Where digital transformation goes wrong for the P&C industry

By Jason Contant | July 7, 2022 | Last updated on October 30, 2024
3 min read
Hand holding a light bulb symbolizing digital innovation|Digital transformation concept|Screenshot of Reuters Events' digital strategy conference
iStock.com/ipopba|iStock.com/metamorworks|Hashmat Rohian,

Canada’s P&C insurance industry needs to get back to basics — unmet customer needs — when designing tech-enabled digital strategies and products, speakers said last week during an industry webinar.

Too often, carriers or other industry stakeholders get involved in an “iteration cycle,” said panel moderator Bryan Falchuk, founder and managing director of Insurance Evolution Partners. That’s when products are created to satisfy a regulatory requirement, loss situation, better combined ratio or another internal need rather than a consumer need.

“It’s so easy to lose sight of, ‘Did the customer even want this, or does this even speak to that [unmet] need?’” Falchuk said during the June 29 Reuters Events webinar, From Disruption to Revolution: The Tech-Enabled Digital Strategy to Ensure Success. “Ultimately, if it’s not something the customers care about, there’s no point to it and we’re not going to succeed.”

One panellist said it’s important to consider why insurers exist. “If we were starting a carrier from scratch, we would all be looking at product market fit,” said Hashmat Rohian, vice president and chief technology officer for emerging business models at The Co-operators.

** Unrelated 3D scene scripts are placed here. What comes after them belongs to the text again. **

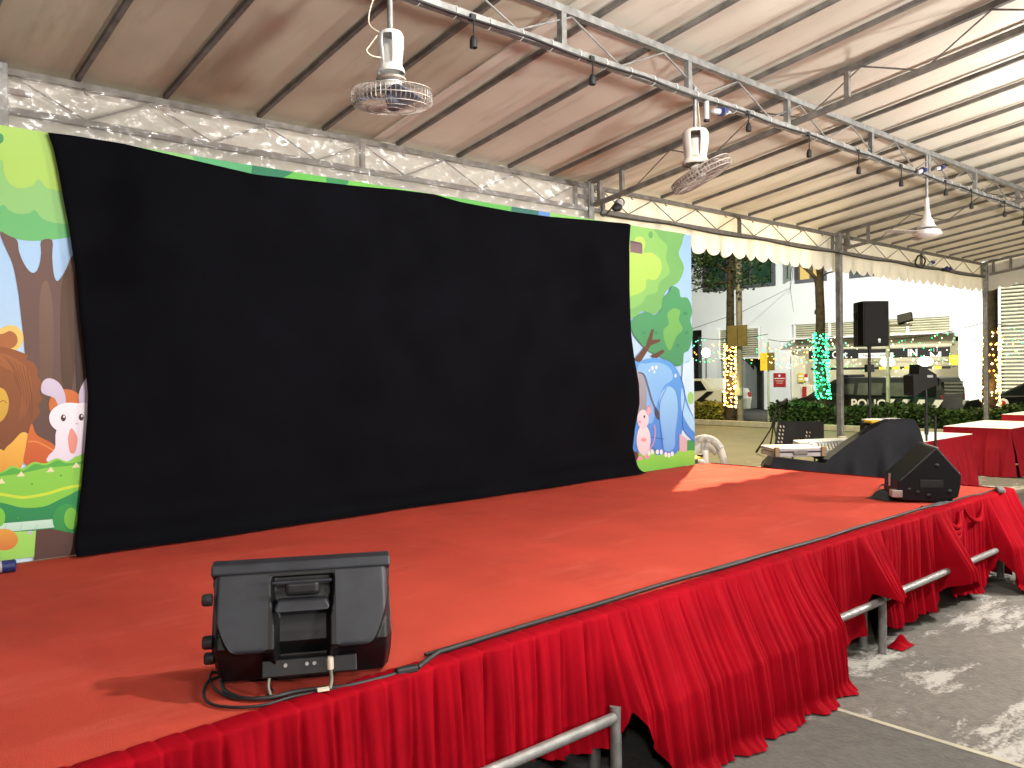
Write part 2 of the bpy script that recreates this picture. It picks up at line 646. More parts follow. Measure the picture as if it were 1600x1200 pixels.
def spline(pts, n=6, closed=True):
    pts = [Vector((*p, 0)) if len(p) == 2 else Vector(p) for p in pts]
    k = len(pts)
    out = []
    rng = range(k) if closed else range(k - 1)
    for i in rng:
        if closed:
            p0, p1, p2, p3 = pts[i - 1], pts[i], pts[(i + 1) % k], pts[(i + 2) % k]
        else:
            p0, p1, p2, p3 = pts[max(i - 1, 0)], pts[i], pts[i + 1], pts[min(i + 2, k - 1)]
        for j in range(n):
            t = j / n
            out.append(0.5 * ((2 * p1) + (p2 - p0) * t + (2 * p0 - 5 * p1 + 4 * p2 - p3) * t * t +
                              (3 * p1 - p0 - 3 * p2 + p3) * t ** 3))
    if not closed:
        out.append(pts[-1])
    return out


def interp(x, xs, ys):
    return float(np.interp(x, xs, ys))


# ================================================================== SETTING
def sheet(name, x0, x1, y0, y1, z, m):
    o = MB().add([(x0, y0, z), (x1, y0, z), (x1, y1, z), (x0, y1, z)], [(0, 1, 2, 3)]).build(name, m)
    return tag(o, kind='structure')


sheet('ground', -250, 250, -250, 250, -0.03, M['ground'])
sheet('yard', -20, 19.8, -20, 40, -0.015, M['road'])
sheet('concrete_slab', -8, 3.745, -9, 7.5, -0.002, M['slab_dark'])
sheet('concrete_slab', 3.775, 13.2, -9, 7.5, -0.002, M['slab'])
g = MB()
g.box((3.76, -1, -0.006), (0.03, 16, 0.012))
tag(g.build('slab_joint', M['kerb']), kind='structure')
k = MB()
for i in range(30):
    y = -4 + i * 1.0
    k.box((20.0, y + 0.5, 0.055), (0.14, 0.985, 0.15))
tag(k.build('kerb', M['kerb'], bevel=0.012), kind='structure')

# ================================================================== STAGE
SH = 0.68
stage = thing('stage', (2.5, 2.2, 0), 'long low stage platform topped with red carpet on pipe legs', 'stage')
MB().box((2.0, 3.58, 0.62), (9.98, 2.74, 0.08)).build('deck', M['ply'], stage)
P = []
for i in range(101):
    x = -3 + i * 0.1
    row = []
    for j in range(31):
        y = 2.205 + (4.955 - 2.205) * j / 30
        z = SH - 0.002 + 0.0018 * math.sin(x * 2.1 + y) * math.sin(y * 3.3) - 0.0025 * math.exp(-((x - 2.39) / 0.02) ** 2) - 0.0025 * math.exp(-((x - 4.68) / 0.02) ** 2)
        row.append((x, y, z))
    P.append(row)
MB().grid(P).build('carpet', M['carpet'], stage, smooth=180)
for x in (0.10, 2.39, 4.68, 6.93):
    for y in (2.24, 3.6, 4.9):
        MB().tube([(x, y, 0.012), (x, y, 0.58)], 0.026, 12).build('leg', M['steel'], stage, smooth=40)
        MB().box((x, y, 0.007), (0.11, 0.11, 0.01)).build('foot_plate', M['steel'], stage)
for x0, x1 in ((0.14, 2.37), (2.42, 4.66), (4.71, 6.90)):
    MB().tube([(x0, 2.118, 0.315), (x1, 2.118, 0.305)], 0.021, 12).build('rail', M['steel'], stage, smooth=40)
for x in (2.39, 4.68):
    MB().tube([(x, 2.125, 0.0), (x, 2.125, 0.345)], 0.023, 12).build('rail_post', M['steel'], stage, smooth=40)
    MB().box((x + 0.03, 2.15, 0.15), (0.035, 0.012, 0.28)).build('clamp', M['steel_dark'], stage)

# ---- pleated skirt
rs = random.Random(3)
pl = [-3.2]
while pl[-1] < 7.6:
    pl.append(pl[-1] + rs.uniform(0.065, 0.135))
pl = np.array(pl)
pamp = np.array([rs.uniform(0.5, 1.3) for _ in pl])
wphase = [rs.uniform(0, 6.28) for _ in range(8)]


def saw(x):
    i = int(np.searchsorted(pl, x)) - 1
    i = max(0, min(i, len(pl) - 2))
    f = (x - pl[i]) / (pl[i + 1] - pl[i])
    return pamp[i] * (min(f / 0.85, 1) if f < 0.85 else (1 - f) / 0.15)


gamp = np.array([rs.uniform(0.25, 1.0) for _ in pl])


def groove(x):
    i = int(np.searchsorted(pl, x)) - 1
    a = 0.0
    for k in (i, i + 1):
        if 0 <= k < len(pl):
            a += gamp[k] * math.exp(-((x - pl[k]) / 0.009) ** 2)
    return a


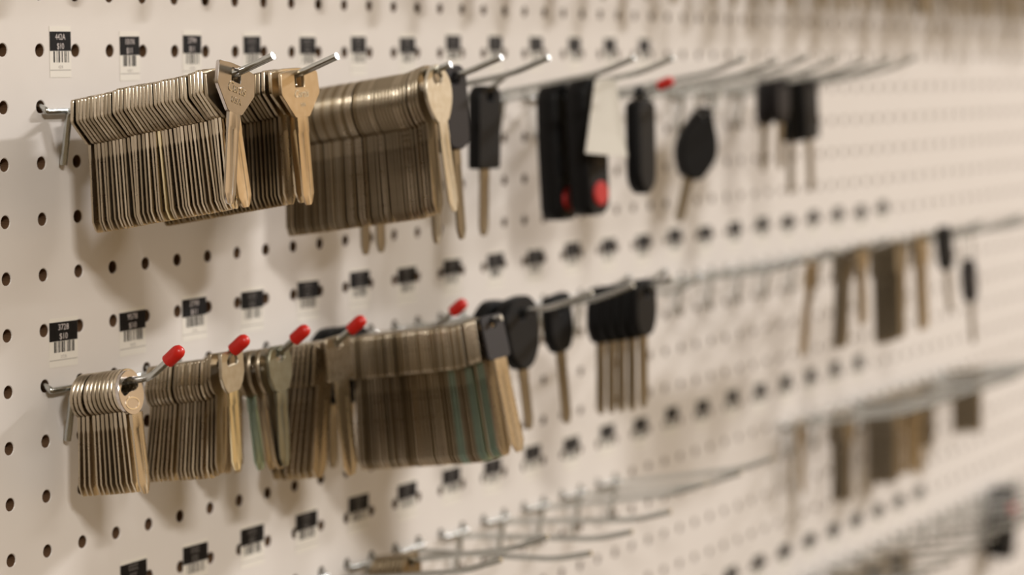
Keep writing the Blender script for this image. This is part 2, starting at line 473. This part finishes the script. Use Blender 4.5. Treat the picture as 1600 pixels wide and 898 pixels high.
stack(2, 6, 'shield', 33, 44, 3, PL, mats=('nickel_dull', 'nickel'), lean=(5, 9), roll=(-2, 2), wob=1.0, first=2, teal=(2,))
key(2, 6, 'shield', 50.5, 'greenish', 'foremost greenish shield-headed key on the third red-capped hook', 'shield-headed keys on ' + PL, 0, 4, 0)
PL = 'the fourth red-capped hook'
HOOKS[(3, 6)]['what'] = 'holding inward-leaning keys'
stack(3, 6, 'plate', 26, 45, 7, PL, mats=('nickel_dull', 'nickel', 'nickel_dark'), lean=(-9, -5), wob=.5, first=2)
key(3, 6, 'plate', 51.5, 'nickel', 'foremost rectangular-headed key on the fourth red-capped hook', 'rectangular-headed keys on ' + PL, -3, 5, 0)
PL = "middle row's long hook"
GR = "rectangular-headed keys on the middle row's long hook"
HOOKS[(4, 6)]['what'] = 'holding the wide stack'
stack(4, 6, 'plate', 33, 108, 38, PL, mats=('nickel', 'nickel_dull', 'nickel_dark'), lean=(2, 12), roll=(-1, 1), wob=.4, first=2, teal=(1, 2, 4, 5, 9, 10))
key(4, 6, 'plate', 112, 'grey', "foremost rectangular-headed key, dark-faced, beside the black heads, middle row's long hook", GR, -2, 13, 0, 'nickel')

# ------------------------------------------------------------------ plastic-headed keys
HEADS = {
    'long_head': dict(pts=rounded([(-9, 5), (9, 5), (13, 0), (12.5, -41), (-12.5, -41), (-13, 0)], [4, 4, 4, 1.5, 1.5, 4], 4), t=7.5, w=8.5, tip=-78),
    'round_head': dict(pts=rounded([(-10, 8.5), (10, 8.5), (19, 1), (17, -21), (7, -32), (-7, -32), (-17, -21), (-19, 1)], 6, 4), t=8, w=8.5, tip=-66),
    'square_head': dict(pts=rounded([(-13, 6), (13, 6), (14, -18), (8, -27), (-8, -27), (-14, -18)], [5, 5, 5, 4, 4, 5], 4), t=6.4, w=9, tip=-69),
    'small_head': dict(pts=rounded([(-7, 6), (7, 6), (11, -2), (10, -22), (5, -28), (-5, -28), (-10, -22), (-11, -2)], 4, 4), t=7, w=8, tip=-60),
    'drop_head': dict(pts=rounded([(-3.5, 4), (3.5, 4), (15, -16), (17, -27), (8, -45), (-6, -45), (-15, -30), (-14, -16)], [2, 2, 6, 9, 7, 7, 9, 6], 5), t=9, w=7, tip=-74),
    'deep_head': dict(pts=rounded([(-8, 6), (8, 6), (12, 1), (11, -34), (5, -37), (-5, -37), (-11, -34), (-12, 1)], 4, 4), t=6.5, w=7, tip=-83),
    'tall_head': dict(pts=rounded([(-8, 6), (8, 6), (12, 1), (11, -34), (5, -37), (-5, -37), (-11, -34), (-12, 1)], 4, 4), t=8, w=7, tip=-70),
}
HM = {}
def ring_mesh(drop):
    """split ring that reaches from the rod down to a hole 'drop' below it"""
    hgt = drop / 2 + 1.9
    pts = [Vector((hgt * .8 * math.sin(2 * math.pi * i / 28), 0, -drop / 2 + hgt * math.cos(2 * math.pi * i / 28))) for i in range(29)]
    v, f = tube(pts, .8, 8)
    return make_mesh('split_ring', v, f, M['zinc'])
def head_key(k, row, kind, h, label, m='black', roll=0., lean=0., yaw=0., group=None, dz=0., ring=0.):
    d = HEADS[kind]
    if (kind, m) not in HM:
        v, f = plate(d['pts'], [ellipse(0, -.9, 3.6, 2.8, 18)], d['t'], 1.1)
        z0 = min(z for _, z in d['pts']) + 1
        v2, f2 = loft(blade_sections(d['w'], z0, d['tip'], 2.4, 1.9))
        HM[(kind, m)] = (make_mesh('head', v, f, M[m], True, 50), make_mesh('blade', v2, f2, M['nickel_mid']))
    H = HOOKS[(k, row)]
    o = link('plastic_headed_key', None, None, (H['X'], -h, rod_z(k, row, h) + dz), (R(-lean), R(roll), R(yaw))); o.empty_display_size = .01
    link('head', HM[(kind, m)][0], o, (0, 0, -ring)); link('blade', HM[(kind, m)][1], o, (0, 0, -ring))
    if ring: link('split_ring', ring_mesh(ring), o)
    tag(o, label, 'key', group)
    return o

G = 'plastic-headed keys in the upper row'
HOOKS[(4, 1)]['what'] = 'holding charcoal heads'
for i, h in enumerate((34, 43.5)):
    head_key(4, 1, 'deep_head', h, 'charcoal-headed key mostly hidden by the oval-headed stack, its %s blade tip poking out below' % ('left', 'right')[i], 'grey', 0, 2, 0, G)
head_key(4, 1, 'deep_head', 76, 'charcoal-headed key directly behind the front oval-headed key, partly hidden', 'grey', 2, 4, 0, G)
head_key(4, 1, 'deep_head', 88, 'blurred charcoal-headed key just right of the pale oval-headed key', 'grey', -3, 3, 0, G)
HOOKS[(6, 1)]['what'] = 'holding one black head'
head_key(6, 1, 'long_head', 51, 'single key with a long straight black head on the short uncapped hook', 'black', 1, 0, 0, G, -1)

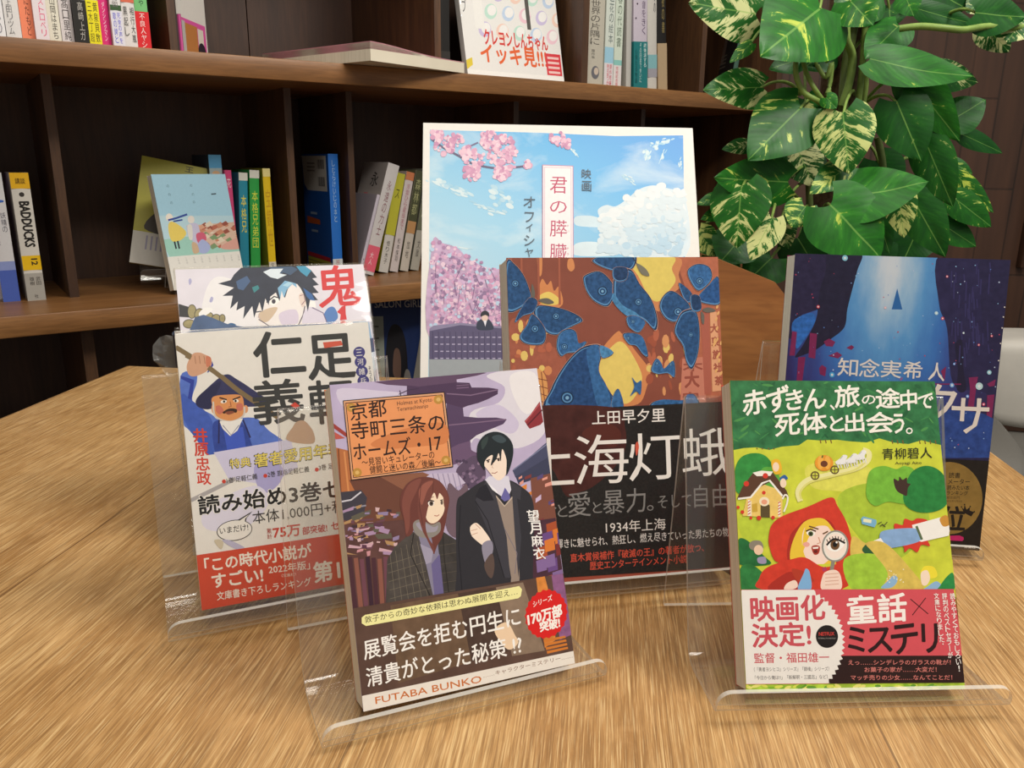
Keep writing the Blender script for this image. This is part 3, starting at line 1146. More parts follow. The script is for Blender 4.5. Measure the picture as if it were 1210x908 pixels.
# girl with hood and lens
A.s('#cf3a26', '530,590 560,630 600,700 625,780 632,860 615,910 600,1000 560,1040 420,1040 330,1010 300,915 260,890 235,820 235,770 250,720 300,680 420,635', 0.1)
A.s('#a92c20', '330,790 370,730 420,695 520,700 560,760 600,800 560,900 340,910')
A.s('#e8c43a', '345,905 335,850 360,770 400,710 450,690 500,695 540,740 560,780 550,905 420,940')
A.s('#f4d9cb', '395,760 420,720 480,705 525,745 540,800 530,870 490,910 450,915 410,880 393,820')
A.s('#e8c43a', '398,770 420,712 480,695 530,740 500,725 450,735 420,790 400,840 392,860')
A.e('#e9a898', 412, 815, 16, 12)
A.s('#f6f2ea', '412,760 432,748 455,762 435,778')
A.e('#4a5a2a', 433, 764, 12, 12)
A.e('#1f1f18', 433, 764, 6, 6)
A.l('#4a2f20', '410,752 432,742 458,752', 7)
A.l('#6a4a2a', '425,728 470,742', 7)
A.l('#6a4a2a', '490,765 515,752', 7)
A.l('#d09a80', '470,780 478,806 462,812', 5)
A.s('#a83a2a', '436,828 455,818 476,826 470,858 448,862')
A.p('#f4efe6', '442,828 470,826 468,834 444,836')
A.e('#6a2018', 456, 848, 10, 8)
A.e('#8f8f86', 549, 822, 64, 76, 8, 28)
A.e('#e9e6dc', 549, 822, 56, 68, 8, 28)
A.e('#f3e2d6', 549, 822, 50, 60, 8, 28)
A.s('#f6f4ee', '512,822 548,792 592,812 560,846 524,842')
A.e('#6b4a2a', 548, 816, 22, 25)
A.e('#14120f', 548, 814, 11, 13)
A.e('#f4f2ea', 556, 804, 5, 5)
A.l('#201a16', '508,818 545,788 596,808', 9, True)
for k in range(7):
    A.l('#201a16', [(516 + 12 * k, 806 - 12 * math.sin(k / 6 * 3.1)), (508 + 14 * k, 790 - 16 * math.sin(k / 6 * 3.1))], 4)
# path, sleuth's body, bottle
A.s('#d9bd5a', '628,780 680,800 760,850 820,905 640,905', 0.12)
A.s('#d23c2a', '760,780 830,770 830,715 870,720 880,690 915,700 940,688 985,695 1000,720 1015,760 990,790 1000,820 960,815 940,850 905,830 880,850 870,820 800,820', 0.05)
A.p('#f1eee8', '915,720 1060,680 1088,690 1095,740 1090,770 960,800 930,790')
A.s('#c98f3a', '1046,690 1075,672 1090,690 1090,720 1062,725')
A.s('#86a8d2', '760,770 790,745 920,735 945,760 945,800 800,832 770,815', 0.1)
A.l('#5a6a4a', '935,725 962,790', 12)
A.p('#f1eee8', '722,800 765,782 792,820 738,845')
A.s('#2d5a34', '680,830 712,800 730,815 722,830 752,840 760,860 712,866 682,850')
A.p('#7ab0cf', '672,690 682,680 744,696 746,712 736,732 676,716')
A.p('#e9e6c0', '684,690 722,696 720,712 682,706')
for k in range(4):
    A.l('#4a4a28', '%d,%d %d,%d' % (752 + 9 * k, 716 + 10 * (k % 2), 770 + 9 * k, 706 + 12 * (k % 3)), 4)
A.view(800, 640, 3.103)
A.p(Y, '215,90 1010,60 1022,200 225,200')
A.s('#2a7a3a', '230,95 270,80 320,120 340,170 232,172', 0.25)
A.s('#cf3a26', '310,172 300,130 330,90 420,60 470,55 540,90 620,60 640,80 600,172', 0.1)
A.s('#a92c20', '330,170 400,110 440,120 470,172')
A.s('#b23a24', '420,95 470,110 500,140 460,150 430,130')
A.s('#7fb0dc', '440,172 462,112 470,95 484,110 488,172')
A.l('#8a8578', '570,68 562,112', 14)
A.s('#f2d6c6', '528,172 530,125 545,105 580,100 598,125 596,172')
for k in range(4):
    A.l('#d6a894', '%d,%d %d,%d' % (540, 116 + 13 * k, 590, 112 + 13 * k), 3)
A.l('#b43a5a', '535,90 540,104', 16)
A.s('#f2d6c6', '390,172 400,150 430,138 440,160 420,172')
A.s('#9fc63a', '610,60 720,40 770,90 760,172 640,172', 0.15)
A.s('#d6bb58', '690,0 760,0 850,90 900,172 760,172 770,110 720,40', 0.12)
A.s('#8db4d6', '745,165 770,140 790,120 806,128 800,150 780,165')
for k in range(16):
    rr = random.Random(k)
    A.e('#e9e6c8', 760 + rr.random() * 70, 96 + rr.random() * 50, 2.5, n=6)
A.s('#eddc3a', '890,110 905,85 940,88 952,120 930,130 900,120')
A.s('#f3dcc4', '892,110 915,100 925,130 912,155 895,150')
A.s('#8db4d6', '915,160 950,140 975,165 970,172 905,172')
A.s('#2a8a44', '960,160 985,125 1010,110 1014,172 955,172', 0.2)
A.p('#a9c93a', '225,520 1070,500 1075,560 230,560', 0.35, scale=160)
for i in range(40):
    rr = random.Random(700 + i)
    A.e(['#7fb22c', '#d8dc5a', '#5f9a2c', '#e6e27a'][i % 4], 245 + rr.random() * 800, 528 + rr.random() * 12, 8 + rr.random() * 12, 6, rr.uniform(-30, 30), 8)
bd = A
B = Art(Q, W_, H_, A.y + A.k * A.step + 1e-4)
B.view(860, 690, 4.172)
RED = ink('#d2515a')
B.p(RED, '50,24 1110,18 1180,486 72,496')
B.p('#2b1513', '470,352 1170,350 1185,486 490,492')
zz = []
n = 30
for i in range(n * 2 + 1):
    a = rad(-112 + 172 * i / (n * 2))
    r = 268 if i % 2 else 253
    zz.append((305 + r * math.cos(a), 285 + r * 1.06 * math.sin(a)))
zz = [q for q in zz if q[1] < 492 and q[0] > 420]
B.p('#ece8e2', [(60, 40), (64, 26), (420, 24)] + zz + [(500, 490), (74, 494)])
R_ = '#c9505a'
B.t('映画化', 112, 182, 474, 172, 122, R_, 0.035)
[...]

However, as companies age, they develop infrastructure, technological, operational and social aspects, as well as legacy systems, and their focus can shift as a result. “As we build bigger balance sheets and we have recognized brands, the thinking moves from product market fit to product organization fit,” Rohian said.

Screenshot of Reuters Events' digital strategy conference

Clockwise from top left: Hashmat Rohian, vp and CTP – emerging business models at The Co-operators; Sam Passafiume, senior director & head of data & information at RBC Insurance; moderator Bryan Falchuk, founder and managing director of Insurance Evolution Partners; and Lisa Joy Trick, Westland’s service design lead, at the Reuters Events conference.

“How do we avoid that trap? How do we make sure that the questions we are asking [ourselves] as leaders in insurance are still focused on what is best for the customer?” Rohian asked. “What will keep us relevant and ahead of our competition, and always focused on that product market fit…?” Are we building a feature because it’s easiest for us or because it creates the most value for our customers?”

A product-market focus and a product-company focus are not mutually exclusive; organizations can be both, Rohian said. “But if we keep ourselves first, eventually we will find ourselves last,” he said. “That is one thing we really have to think about — why do we exist? And as we grow, we always have to go back to those basics — customer needs… unmet needs. Are we still relevant?”

Industry players can no longer think of business strategies and technology strategies as separate silos, Rohian said. “There’s a business strategy, and technology is infused.”

The digital transformation journey should be holistic, taking into account both the client’s perspective and the insurance provider’s internal capacities and people, said Lisa Joy Trick, Westland Insurance’s service design lead.

“How do we blend our brick-and-mortar experiences with our digital experiences to provide that kind of intended journey?” Trick asked. “Through service journey mapping, and through client research, we can learn more about which exact experiences are unique and special to our clients and not necessarily lose all of that — that brick-and-mortar experience that so many of our smaller brokerages that we’ve acquired have really built up and are important to our clients.”

Digital transformation is also about bringing “the right information to the right place at the right time,” said Sam Passafiume, senior director and head of data and information at RBC Insurance.

“The right place is no longer, or doesn’t necessarily mean, on our infrastructure on our platforms. It could be an API [Application Programming Interface] to an appropriate MGA [managing general agency],” Passafiume said. “It’s delivering that data to the place [where] the consumers, the users, want it to be. We’re always looking to make it easy; that frictionless kind of environment.”

The consumer’s best digital experience with a retailer is now what they expect from an insurer, Rohian said. “How does a company, a traditional carrier, still remain relevant and evolve from a linear pipeline business model to a more network platform-based business model? Those are some of the questions that have forced organizations to either accelerate or really rethink and reimagine a digital journey.”